Cosa vogliono davvero i disoccupati che protestano in Inghilterra, gli studenti che manifestano in Cile, i giovani protagonisti della "primavera" mediorientale? Vale la pena sforzarsi di capire cosa c'è sotto queste proteste.
di Luigino Bruni
pubblicato su cittànuova.it il 12/08/2011
Molti di noi sono rimasti colpiti e preoccupati nel confrontare in questi giorni le piazze mediorientali dove i giovani sono scesi in strada, dando la vita, per chiedere democrazia e libertà, e le piazze inglesi dove i giovani spaccavano le vetrine per rubare telefonini e tv al plasma, segnali evidenti che in Occidente serpeggia un mal di vivere profondo e serio.
Ma la storia del Novecento ci ha insegnato che quando i giovani, soprattutto se migliaia, scendono in piazza, occorre stare sempre molto attenti, anche quando lo fanno male, spaccando e urlando, poiché dietro la cattiva o pessima risposta ci possono essere domande importanti; come quando un figlio adolescente urla e prende a pugni i mobili di casa, e un genitore intelligente sa che dietro quel linguaggio sbagliato si nascondono spesso cose molto serie. Ciò non vuol dire che i giovani hanno sempre ragione, ma soltanto che occorre capire che cosa sta accadendo in Inghilterra, ma anche in Cile (dove i giovani chiedono una università non solo per i ricchi) e, sebbene la distanza sia grande, in Medioriente.
Ciò che è in gioco è una grande “questione giovanile” mondiale, molto evidente nell’Occidente opulento, che ha certamente a che fare con la crisi e con i tagli, ma che è molto più profonda, poiché rimanda all’ingiusta società di mercato che stiamo costruendo, soprattutto negli ultimi anni con il capitalismo turbo-finanziario.

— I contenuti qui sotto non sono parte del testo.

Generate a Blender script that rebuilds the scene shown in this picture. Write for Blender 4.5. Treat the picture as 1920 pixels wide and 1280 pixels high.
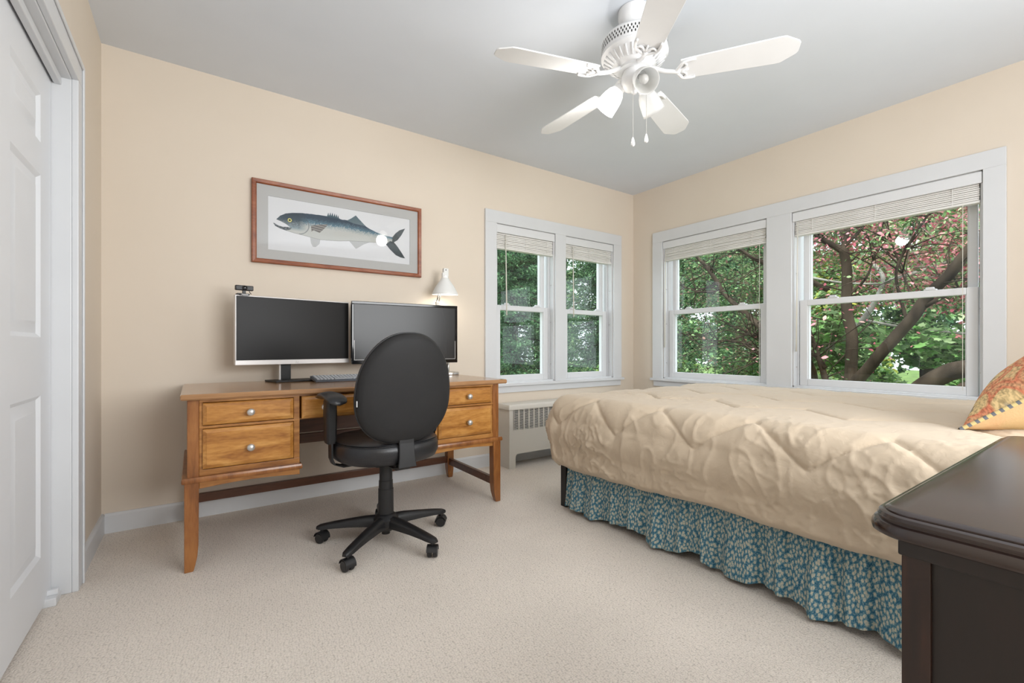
import bpy, math, random
import numpy as np
from mathutils import Vector, Matrix, noise
PI = math.pi
random.seed(7)
rng = np.random.default_rng(7)
for o in list(bpy.data.objects): bpy.data.objects.remove(o)
SC = bpy.context.scene
COL = SC.collection

# ------------------------------------------------------------ camera, sky, lights, exposure
cd = bpy.data.cameras.new('camera'); cam = bpy.data.objects.new('camera', cd); COL.objects.link(cam)
cam.location = (0, 0, .95)
cam.rotation_euler = (PI / 2, 0, -math.radians(34.9))
cd.sensor_width = 36; cd.lens = 16.0; cd.shift_y = 11 / 1920
cd.clip_start = .02; cd.clip_end = 200
SC.camera = cam
vs = SC.view_settings
vs.view_transform = 'Standard'; vs.look = 'None'; vs.gamma = 1; vs.use_curve_mapping = False
vs.exposure = 0.15
w = bpy.data.worlds.new('sky'); SC.world = w; w.use_nodes = True
bg = w.node_tree.nodes['Background']
bg.inputs[0].default_value = (.86, .93, 1, 1); bg.inputs[1].default_value = 3.0

def lamp(name, kind, loc, power, color=(1, 1, 1), size=.1, rot=None, size_y=None):
    d = bpy.data.lights.new(name, kind); d.energy = power; d.color = color
    if kind == 'AREA':
        d.size = size
        if size_y: d.shape = 'RECTANGLE'; d.size_y = size_y
    elif kind == 'SUN': d.angle = size
    else: d.shadow_soft_size = size
    o = bpy.data.objects.new(name, d); COL.objects.link(o); o.location = loc
    if rot: o.rotation_euler = rot
    return o
# bounced flash of the photographer, behind and beside the camera
fl = lamp('bounce_light', 'AREA', (1.55, -1.1, 1.45), 84, (.955, .98, 1), 1.9, size_y=1.3)
fl.rotation_euler = Vector((-.28, 1, .38)).to_track_quat('-Z', 'Y').to_euler()
sun = lamp('sun', 'SUN', (8, 6, 10), 5, (1, .95, .85), .2)
sun.rotation_euler = Vector((.55, .25, -1)).to_track_quat('-Z', 'Y').to_euler()

# ------------------------------------------------------------ materials
def srgb(r, g, b):
    f = lambda c: (c / 255 / 12.92) if c / 255 <= .04045 else ((c / 255 + .055) / 1.055) ** 2.4
    return (f(r), f(g), f(b), 1)
def mat(name, color, rough=.5, metal=0, spec=.5, coat=0, **k):
    m = bpy.data.materials.new(name); m.use_nodes = True
    b = m.node_tree.nodes['Principled BSDF']
    b.inputs['Base Color'].default_value = color if len(color) == 4 else (*color, 1)
    b.inputs['Roughness'].default_value = rough; b.inputs['Metallic'].default_value = metal
    b.inputs['Specular IOR Level'].default_value = spec; b.inputs['Coat Weight'].default_value = coat
    m['b'] = 1
    return m
def nd(m, t, **k):
    n = m.node_tree.nodes.new(t)
    for a, v in k.items(): setattr(n, a, v)
    return n
def lk(m, a, b): m.node_tree.links.new(a, b)
def pb(m): return m.node_tree.nodes['Principled BSDF']
def bump(m, src, strength, dist):
    b = nd(m, 'ShaderNodeBump'); b.inputs['Strength'].default_value = strength; b.inputs['Distance'].default_value = dist
    lk(m, src, b.inputs['Height']); lk(m, b.outputs[0], pb(m).inputs['Normal']); return b
def ramp(m, src, stops):
    r = nd(m, 'ShaderNodeValToRGB'); e = r.color_ramp.elements
    e[0].position, e[0].color = stops[0]; e[1].position, e[1].color = stops[-1]
    for p, c in stops[1:-1]:
        x = e.new(p); x.color = c
    lk(m, src, r.inputs[0]); return r
def coords(m, kind='Object', scale=(1, 1, 1), rot=(0, 0, 0)):
    t = nd(m, 'ShaderNodeTexCoord'); mp = nd(m, 'ShaderNodeMapping')
    mp.inputs['Scale'].default_value = scale; mp.inputs['Rotation'].default_value = rot
    lk(m, t.outputs[kind], mp.inputs[0]); return mp.outputs[0]
def noise_mat(name, c1, c2, scale=8, rough=.6, bumpn=0, bscale=200, spec=.5, coat=0, metal=0, axes=(1, 1, 1)):
    m = mat(name, c1, rough, metal, spec, coat); v = coords(m, scale=axes)
    n = nd(m, 'ShaderNodeTexNoise'); n.inputs['Scale'].default_value = scale; n.inputs['Detail'].default_value = 4
    lk(m, v, n.inputs[0])
    r = ramp(m, n.outputs[0], [(.3, c1), (.7, c2)]); lk(m, r.outputs[0], pb(m).inputs['Base Color'])
    if bumpn:
        n2 = nd(m, 'ShaderNodeTexNoise'); n2.inputs['Scale'].default_value = bscale; n2.inputs['Detail'].default_value = 3
        lk(m, v, n2.inputs[0]); bump(m, n2.outputs[0], bumpn, .002)
    return m
M = {}
M['wall'] = noise_mat('cream_wall_paint', (.735, .645, .54, 1), (.75, .66, .555, 1), 3, .75, .06, 260, .3)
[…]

Lo ha messo bene in luce in diverse interviste il sociologo inglese Anthony Giddens, il teorico “della terza via”, quando ci ricorda che dietro queste distruzioni dei giovani inglesi c’è anche la reazione di chi si sente escluso dai grandi lussi e consumi, che vede invece aumentare in modo sfacciato nel 5 per cento più ricco della popolazione.
I ricchi e i poveri ci sono sempre stati al mondo, ma fino a pochi decenni fa la cultura sociale e le religioni avevano costruito legami sociali che reggevano anche con una certa diseguaglianza. Le classi sociali erano distanti e non in stretta comunicazione, per cui l’invidia e la frustrazione erano gestibili, almeno nei momenti ordinari. Oggi invece la crescente diseguaglianza (si ricordi che l’Inghilterra è tra i paesi con la più alta diseguaglianza) non è facilmente gestibile, perché mentre i media costruiscono villaggi globali e gli stili di vita e le aspirazioni sono sempre più uniformi, il potere d’acquisto e le opportunità sono molto diverse.
Soprattutto i giovani percepiscono, anche per gli enormi debiti pubblici che gli mettiamo sulle spalle e per la grande disoccupazione giovanile, che la mobilità sociale è in diminuzione, e il loro futuro potrà essere peggiore di quello dei loro genitori. Il rischio è che questo disagio diventi globale e difficilmente governabile, se non diamo vita, subito, a nuovi patti tra generazioni, ad un sistema economico più egualitario e fraterno, e “a misura di giovane”, che non sono il futuro (come paternalisticamente si dice spesso) ma un modo diverso di vivere e leggere il presente.
Se avessimo ascoltato, oltre le cattive risposte, le proteste e le domande dei giovani del 2001 (fino al luglio 2001 a Genova), che chiedevano una globalizzazione solidale e una governance della speculazione finanziaria (la “Tobin Tax”), forse oggi non conosceremmo questa crisi generata in buona parte da un decennio di distrazione da quei temi che i giovani avevano ben individuato e urlato forte.
Ascoltiamo i giovani, ascoltiamoli sempre, e facciamoli sentire protagonisti delle scelte dell’oggi, e non solo di quelle, incerte e vaghe, di domani.